Kedua, minimnya efek jera. Itu tergambar dalam penelitian LBH Pers bersama ICJR dan IJRS pada 2021. Dalam riset itu berbasis survei itu, diketahui sebanyak 60% jurnalis korban kekerasan enggan melaporkan kasus kekerasan yang dialami mereka.
"Salah satu faktornya adalah banyaknya kasus-kasus impunitas. Saat melakukan pengaduan, (korban mengaku) sering kali laporan tidak diterima atau tidak ditindaklanjuti," kata Mustafa kepada Alinea.id, Senin (7/4).
Di lain sisi, kebebasan di ruang redaksi juga melemah. Wartawan-wartawan yang kritis, kata Mustafa, merasa tak dilindungi oleh redaksi mereka ketika meliput atau memberitakan peristiwa "sensitif" yang punya dampak besar.
"Dalam beberapa kasus, justru ruang redaksi mengarahkan jurnalis berdamai dengan pelaku. Belum lagi, belakangan muncul narasi media itu disponsori asing, antek asing, dan lain-lain. Narasi itu banyak diorkestrasi untuk mendelegitimasi posisi pers," jelas Mustafa.
Untuk mencegah kian memburuknya kebebasan pers, Mustafa berpendapat komunitas pers harus bersikap tegas terhadap setiap bentuk intimidasi dan kekerasan terhadap jurnalis. Media dan jurnalis juga harus serempak terus mengawal penegakan hukum dalam kasus-kasus serangan terhadap insan pers.
"Poin terakhir, DPR bersama lembaga terkait sedang menyusun mekanisme koordinasi dan penanganan kasus kekerasan. Mekanisme ini diharapkan dapat sedikit mengurai benang kusut dalam proses penegakan hukum terhadap kasus kekerasan terhadap pers," kata Mustafa.
Hambatan terhadap kerja-kerja jurnalistik juga "tercium" dari terbitnya Perpol Nomor 3 Tahun 2025 tentang Pengawasan terhadap Orang Asing.
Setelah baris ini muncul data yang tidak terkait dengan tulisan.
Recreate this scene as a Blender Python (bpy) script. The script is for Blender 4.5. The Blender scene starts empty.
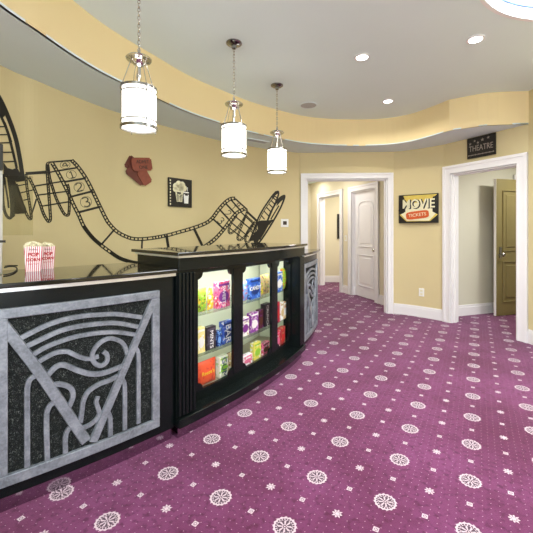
import bpy, bmesh, math, random
from mathutils import Vector, Matrix
random.seed(4)
PI = math.pi
sc = bpy.context.scene
COL = sc.collection
CX, FP, YH, H = 272.0, 345.0, 230.0, 1.3      # camera calibration in the 533 px frame
CC = (-4.25, 5.49)                            # centre of the bar's arc
SOF, TRAY = 2.52, 2.90                        # soffit and tray ceiling heights

# ------------------------------------------------------------------ materials
def srgb(r, g, b):
    f = lambda c: (c/255/12.92) if c/255 <= .04045 else ((c/255+.055)/1.055)**2.4
    return (f(r), f(g), f(b), 1)
class NT:
    def __init__(s, name):
        s.m = bpy.data.materials.new(name); s.m.use_nodes = True
        s.t = s.m.node_tree; s.b = s.t.nodes['Principled BSDF']
    def node(s, ty, **k):
        n = s.t.nodes.new(ty)
        for a, v in k.items(): setattr(n, a, v)
        return n
    def put(s, v, sock):
        if isinstance(v, bpy.types.NodeSocket): s.t.links.new(v, sock)
        else: sock.default_value = v
    def ma(s, op, a, b=None, c=None):
        n = s.node('ShaderNodeMath', operation=op)
        s.put(a, n.inputs[0])
        if b is not None: s.put(b, n.inputs[1])
        if c is not None: s.put(c, n.inputs[2])
        return n.outputs[0]
    def mix(s, f, a, b):
        n = s.node('ShaderNodeMix', data_type='RGBA')
        s.put(f, n.inputs[0]); s.put(a, n.inputs[6]); s.put(b, n.inputs[7])
        return n.outputs[2]
    def coord(s, kind='Object'):
        return s.node('ShaderNodeTexCoord').outputs[kind]
    def noise(s, scale, detail=3, vec=None):
        n = s.node('ShaderNodeTexNoise'); n.inputs['Scale'].default_value = scale
        n.inputs['Detail'].default_value = detail
        s.put(vec if vec is not None else s.coord(), n.inputs['Vector'])
        return n.outputs[0]
    def ramp(s, f, lo, hi):
        n = s.node('ShaderNodeMapRange'); s.put(f, n.inputs[0])
        n.inputs[1].default_value = lo; n.inputs[2].default_value = hi
        return n.outputs[0]
    def bump(s, h, strength=.2, dist=.01):
        n = s.node('ShaderNodeBump'); n.inputs['Strength'].default_value = strength
        n.inputs['Distance'].default_value = dist; s.put(h, n.inputs['Height'])
        s.put(n.outputs[0], s.b.inputs['Normal'])
def mat(name, col, rough=.5, metal=0, var=.06, scale=6, emit=0, spec=None, bump=0, ecol=None, coat=0):
    k = NT(name); b = k.b
    c2 = tuple(min(1, x*(1-var*2)) for x in col[:3])+(1,)
    b.inputs['Roughness'].default_value = rough; b.inputs['Metallic'].default_value = metal
    n = k.noise(scale, 4)
    k.put(k.mix(k.ramp(n, .3, .7), c2, col), b.inputs['Base Color'])
    if spec is not None: b.inputs['Specular IOR Level'].default_value = spec
    if emit:
        b.inputs['Emission Color'].default_value = ecol or col; b.inputs['Emission Strength'].default_value = emit
    if bump: k.bump(k.noise(scale*30, 2), bump, .002)
    if coat: b.inputs['Coat Weight'].default_value = coat
    return k.m
def glass(name, tint, rough=.02, alpha=.12):
    k = NT(name)
    tr = k.node('ShaderNodeBsdfTransparent'); tr.inputs[0].default_value = tint
    gl = k.node('ShaderNodeBsdfGlossy'); gl.inputs['Roughness'].default_value = rough
    fr = k.node('ShaderNodeFresnel'); fr.inputs[0].default_value = 1.3
    mx = k.node('ShaderNodeMixShader')
    k.put(k.ma('MULTIPLY_ADD', fr.outputs[0], .6, alpha*.1), mx.inputs[0])
    k.t.links.new(tr.outputs[0], mx.inputs[1]); k.t.links.new(gl.outputs[0], mx.inputs[2])
    out = [n for n in k.t.nodes if n.type == 'OUTPUT_MATERIAL'][0]
    k.t.links.new(mx.outputs[0], out.inputs[0])
    return k.m
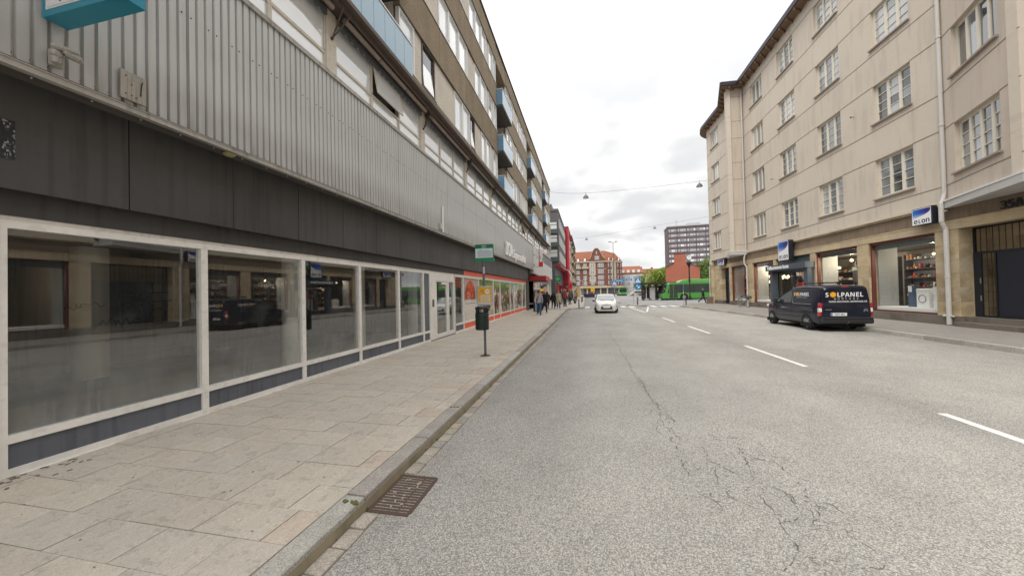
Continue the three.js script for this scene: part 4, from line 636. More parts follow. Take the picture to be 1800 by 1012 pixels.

Dalam perpol itu, jurnalis asing yang ingin meliput di Indonesia wajib mengantongi surat keterangan kepolisian.
Direktur Eksekutif Setara Institute, Halili Hasan menilai maraknya intimidasi dan kekerasan terhadap wartawan ada kaitannya dengan disahkannya revisi UU TNI serta pembahasan revisi UU Polri yang sedang berproses di DPR.
Revisi UU TNI, kata Halili, jelas menunjukkan keberpihakan rezim kepada institusi itu. Demikian pula, poin-poin revisi UU Polri yang terkesan bakal membuat kepolisian kian superior dengan beragam kewenangan baru.
"Ketika mereka dengan gampang melakukan intimidasi, dan melakukan ancaman terhadap wartawan, itu menunjukkan sesungguhnya bahwa aparat kita itu punya kecenderungan superior belakangan ini," kata Halili kepada Alinea.id, Senin (7/4).
Tak hanya kebebasan pers, Halili menilai supremasi sipil juga terancam jika kerja-kerja jurnalistik dihambat lewat intimidasi dan kekerasan. Menurut Halili, harus ada sanksi tegas kepada pelaku intimidasi dan kekerasan terhadap wartawan.
Di lain sisi, kasus-kasus serangan terhadap insan pers juga mesti serius diungkap aparat kepolisian. "Kalau tidak ada penegakan hukum pasti itu akan menjadi semacam angin segar bagi terjadinya ancaman pelanggaran kebebasan pers," kata Halili.